Application of these criteria uncovers a Jesus who is:

(1) A teacher of unconventional wisdom: Jesus’ teachings largely deviated from those of the rabbis of his time. In contrast to them, we would say he was extremely liberal in his interpretation of the Jewish tradition and especially of its laws. Law was not a priority for Jesus. In fact we might say he understood himself as fulfilling the Law by breaking laws and teaching others to do so. His priority was a Higher Law which put positive response to human need ahead of legal requirements. Jesus method of teaching such values was parable and story.

(2) A faith healer. Jesus was more than a miracle worker. As scholars point out, miracle workers in the first century of the Common Era were “a dime a dozen.” All “great men” – including emperors and kings – were expected to work miracles and were remembered as doing so. It would have been remarkable had Jesus not been identified as a miracle worker. Instead, Jesus was a faith healer of extraordinary power. His presence and words were able to evoke the healing powers present within all human beings.

(3) A prophetic critic. Jesus was not a priest or a king. He was a prophet.
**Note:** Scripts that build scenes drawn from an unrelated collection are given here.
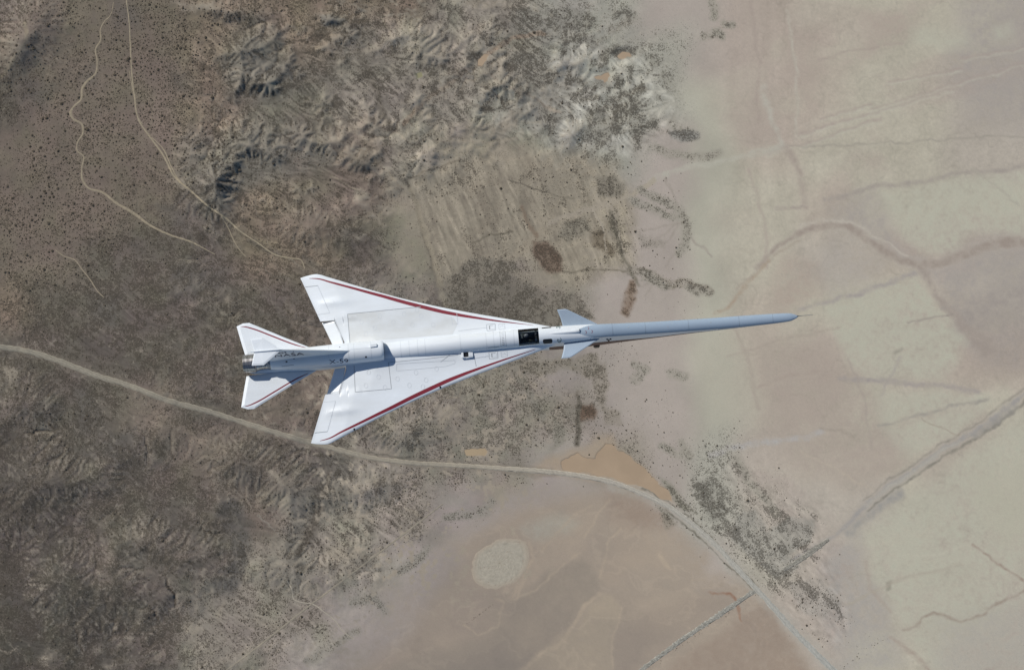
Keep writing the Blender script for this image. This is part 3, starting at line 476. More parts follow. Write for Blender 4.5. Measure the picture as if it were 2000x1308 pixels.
# the road bed is graded
ROAD = [(a_, b_, c_*.86) for a_, b_, c_ in [(-170, 655, 13), (-60, 667, 13), (0, 677, 13), (50, 685, 13), (110, 703, 13.5), (180, 730, 13.5), (250, 752, 13), (330, 782, 13), (400, 801, 13), (470, 823, 13), (540, 845, 13), (600, 862, 13), (660, 878, 13), (720, 893, 12), (800, 903, 11), (880, 908, 11), (960, 913, 11), (1030, 918, 12), (1080, 922, 12), (1140, 930, 12), (1200, 943, 12), (1250, 962, 12), (1300, 986, 12), (1350, 1021, 12), (1400, 1066, 12.5), (1440, 1110, 13), (1480, 1152, 13), (1520, 1197, 14), (1560, 1241, 14), (1600, 1281, 14), (1640, 1320, 14), (1760, 1440, 14)]]
w, m = line([(a, b) for a, b, c in ROAD], 16, 14, 0, .92)
Hs = H.copy()
for _ in range(6):
    Hs[1:-1] = (Hs[:-2]+2*Hs[1:-1]+Hs[2:])/4; Hs[:, 1:-1] = (Hs[:, :-2]+2*Hs[:, 1:-1]+Hs[:, 2:])/4
H[w] = H[w]*(1-m)+Hs[w]*m; cover[w] *= 1-.55*m
tl([(a, b) for a, b, c in ROAD if a < 1130], 19, (128, 120, 107), 3, .35, 1, .4); tl([(a, b) for a, b, c in ROAD if a > 1150], 24, (164, 160, 151), 6, .5, 1, .4)
for off, a0, a1 in ((-9, 1240, 1480), (9, 1290, 1500), (-9, 700, 870)):   # brush and drift along the berm
    pts = [(a, b+off) for a, b, c in ROAD if a0 <= a <= a1]; tl(pts, 2.0, (104, 100, 90), 1.5, .75, 1, .9)
fade = sst(-150, -60, U)*(1-sst(2060, 2150, U))*sst(-112, -40, V)*(1-sst(1345, 1420, V)); H *= fade

# ---- shrub stipple (too small to tell apart): dark crowns in patches, from the cover map
cover = np.clip(cover, 0, .85)
patchy = np.clip(cover*np.clip(1+.7*N40+1.1*N12+.7*N5, .08, 2.3), 0, .95)
C *= (1+.030*N3*(.35+np.clip(cover*2, 0, 1)))[..., None]

C *= (1-.085*left)[..., None]; C[..., 2] += 2.0*left
FLAT_GAIN = np.array((0.715, 0.745, 0.82), f4)        # radiance of a flat white card under this sun and sky
def to_albedo(c):
    s = np.clip(c, 5, 250)/255; l = np.where(s <= .04045, s/12.92, ((s+.055)/1.055)**2.4); return (l/FLAT_GAIN).astype(f4)
def H_at(u, v):
    x = np.interp(u, Uc[7:-7], np.arange(7, NU_-7)); y = np.interp(v, Vc[7:-7], np.arange(7, NV_-7))
    xi = np.minimum(x.astype(int), NU_-2); yi = np.minimum(y.astype(int), NV_-2); fx, fy = x-xi, y-yi
    return (H[yi, xi]*(1-fx)+H[yi, xi+1]*fx)*(1-fy)+(H[yi+1, xi]*(1-fx)+H[yi+1, xi+1]*fx)*fy

def earth_mat():
    m, n, b = new_mat('desert_soil'); at = n.nodes.new('ShaderNodeAttribute'); at.attribute_name = 'soil'; cv = n.nodes.new('ShaderNodeAttribute'); cv.attribute_name = 'cover'
    tc = n.nodes.new('ShaderNodeTexCoord'); no = n.nodes.new('ShaderNodeTexNoise'); no.inputs['Scale'].default_value = .9; no.inputs['Detail'].default_value = 5; no.inputs['Roughness'].default_value = .7
    L = n.links.new; L(tc.outputs['Object'], no.inputs[0])
    def math_(op, a, b_=None, c_=None):
        q = n.nodes.new('ShaderNodeMath'); q.operation = op
        for i_, v_ in enumerate((a, b_, c_)):
            if v_ is None: continue
            if isinstance(v_, (int, float)): q.inputs[i_].default_value = v_
            else: L(v_, q.inputs[i_])
        return q.outputs[0]
    mr = n.nodes.new('ShaderNodeMapRange'); mr.inputs[1].default_value = .3; mr.inputs[2].default_value = .7; mr.inputs[3].default_value = .90; mr.inputs[4].default_value = 1.10
    L(no.outputs[0], mr.inputs[0])
    mx = n.nodes.new('ShaderNodeVectorMath'); mx.operation = 'SCALE'; L(at.outputs['Color'], mx.inputs[0]); L(mr.outputs[0], mx.inputs['Scale'])
    # low brush too small to model: round crowns of many sizes, thicker where the cover is thicker
    total = None
    sp = n.nodes.new('ShaderNodeSeparateXYZ'); L(tc.outputs['Object'], sp.inputs[0]); cb = n.nodes.new('ShaderNodeCombineXYZ'); L(sp.outputs[0], cb.inputs[0]); L(sp.outputs[1], cb.inputs[1])
    for scale, lo, gain in ((.62, .0, 1.0), (.36, .02, .9), (.21, .10, .8)):
        vo = n.nodes.new('ShaderNodeTexVoronoi'); vo.voronoi_dimensions = '2D'; vo.inputs['Scale'].default_value = scale; L(cb.outputs[0], vo.inputs['Vector'])
        se = n.nodes.new('ShaderNodeSeparateColor'); L(vo.outputs['Color'], se.inputs[0])
        # a cell carries a bush when its random number is below the cover
        rad = math_('MULTIPLY', math_('SUBTRACT', math_('MULTIPLY', math_('SUBTRACT', cv.outputs['Fac'], lo), 1.25), math_('MULTIPLY', se.outputs[0], .62)), 1.0)
        rad = math_('MINIMUM', math_('MULTIPLY_ADD', rad, .55, .14), .46); on = math_('GREATER_THAN', rad, .15)
        d = math_('SUBTRACT', rad, vo.outputs['Distance']); e = math_('MULTIPLY', math_('MULTIPLY', d, 7.0), on)
        e = math_('MULTIPLY', math_('MINIMUM', math_('MAXIMUM', e, 0.0), 1.0), gain)
        total = e if total is None else math_('MAXIMUM', total, e)
    veg = n.nodes.new('ShaderNodeMix'); veg.data_type = 'RGBA'; L(math_('MULTIPLY', total, .68), veg.inputs[0]); L(mx.outputs[0], veg.inputs[6]); veg.inputs[7].default_value = (.070, .058, .042, 1)
    L(veg.outputs[2], b.inputs['Base Color']); b.inputs['Roughness'].default_value = .95; b.inputs['Specular IOR Level'].default_value = .1
    bp = n.nodes.new('ShaderNodeBump'); bp.inputs['Strength'].default_value = .3; bp.inputs['Distance'].default_value = .4
    L(no.outputs[0], bp.inputs['Height']); L(bp.outputs[0], b.inputs['Normal'])
    return m
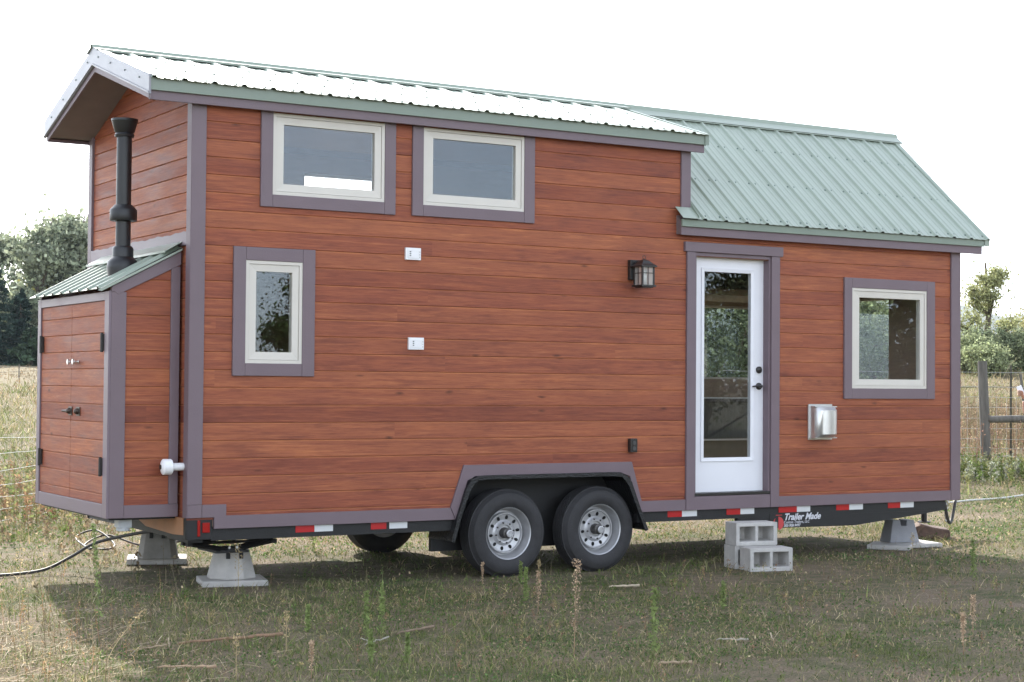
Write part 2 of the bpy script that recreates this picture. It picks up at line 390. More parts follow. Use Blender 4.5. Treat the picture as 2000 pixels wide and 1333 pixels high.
# trims (front plane y=0..)
XZ=lambda y0,y1:(lambda u,w_,t:(u,t,w_))
def board(mm,x0,x1,z0,z1,y0=0,y1=.03): mm.box(x0,x1,y0,y1,z0,z1)
t=M(); board(t,0,.111,.662,3.60,0,.10); t.box(-.004,0,.0,.09,.566,3.64) 
t.box(0.001,.111,.0005,.10,.566,.661)
t.build('corner_trim',PURPLE,H,bevel=.003)
t=M(); t.box(-.003,.09,WY-.09,WY+.004,.566,3.62); t.build('corner_trim',PURPLE,H,bevel=.003)
t=M(); board(t,7.645,LX,.484,2.92,0,.10); t.box(LX,LX+.004,.0,.10,.484,2.92); t.build('corner_trim',PURPLE,H,bevel=.003)
t=M(); board(t,4.425,SX,3.0,3.60,0,.10); t.build('corner_trim',PURPLE,H,bevel=.003)
fnF=lambda u,w_,tt:(u,tt,w_)
t=M(); t.prism([(.113,.566),(.208,.566),(.208,.482),(2.222,.482),(2.178,.577),(.301,.577),(.301,.660),(.113,.660)],0.001,.05,fnF)
t.prism([(4.026,.484),(4.491-.002,.484),(4.491-.002,.577),(4.026+.0,.577)],.001,.05,fnF)
t.prism([(4.583,.484),(5.425,.484),(5.425,.600),(4.583,.600)],.001,.05,fnF)
t.prism([(5.522+.002,.484),(7.643,.484),(7.643,.577),(5.524,.577)],.001,.05,fnF)
build_split(t,'skirt_trim',PURPLE,H,bevel=.003)
t=M(); t.prism([(2.224,.482),(2.180,.579),(2.297,.912),(3.92,.912),(4.024,.577),(4.024,.484),(3.995,.484),(3.90,.79),(3.80,.826),(2.40,.822),(2.33,.79)],-.003,.05,fnF)
t.build('wheel_arch_trim',PURPLE,H,bevel=.003)
# door
t=M(); board(t,4.491,4.581,.484,2.715,-.004,.10); t.build('door_trim',PURPLE,H,bevel=.003)
t=M(); board(t,5.427,5.522,.484,2.715,-.004,.10); t.build('door_trim',PURPLE,H,bevel=.003)
t=M(); board(t,4.463,5.553,2.716,2.80,-.012,.06); t.build('door_head_trim',PURPLE,H,bevel=.003)
t=M(); t.box(4.583,4.60,.012,.10,.60,2.714); t.box(5.405,5.425,.012,.12,.60,2.714); t.box(4.60,5.405,.012,.12,2.685,2.714); build_split(t,'door_jamb',PURPLE,H)
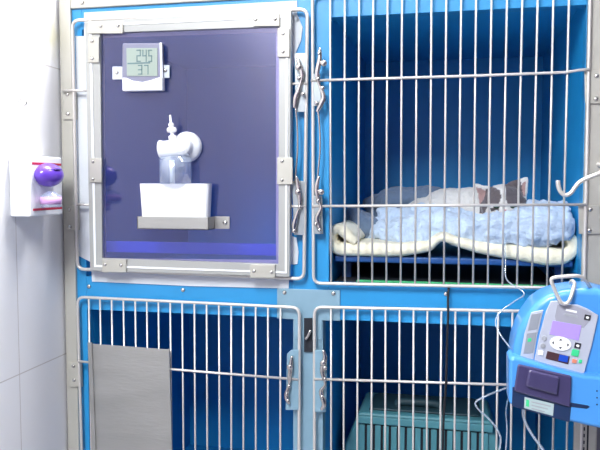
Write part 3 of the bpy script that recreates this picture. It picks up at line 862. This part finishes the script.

Prophets were social critics. So Jesus addressed the problems of his day including Roman imperialism and the collaboration with that system of exploitation on the part of the religious “leadership” of his day – its priests and kings.

(4) A Jewish mystic. Mystics are spiritual practitioners and teachers who believe that: (a) a spark of the divine resides within each human being; (b) humans can know that divinity and live from that place within them; (c) it is the purpose of life to do so, and (d) once that purpose is realized, the enlightened human perceives the spark of the divine in all of creation and lives accordingly.

(5) A movement founder. Jesus was not a Christian. He was a Jew. His purpose was to reform Judaism. His specific interest was to proclaim a Jubilee Year which included debt forgiveness and land reform on behalf of the poor.  Following his death, Jesus’ Jewish reform movement evolved into a “church” overwhelmingly composed on non-Jews.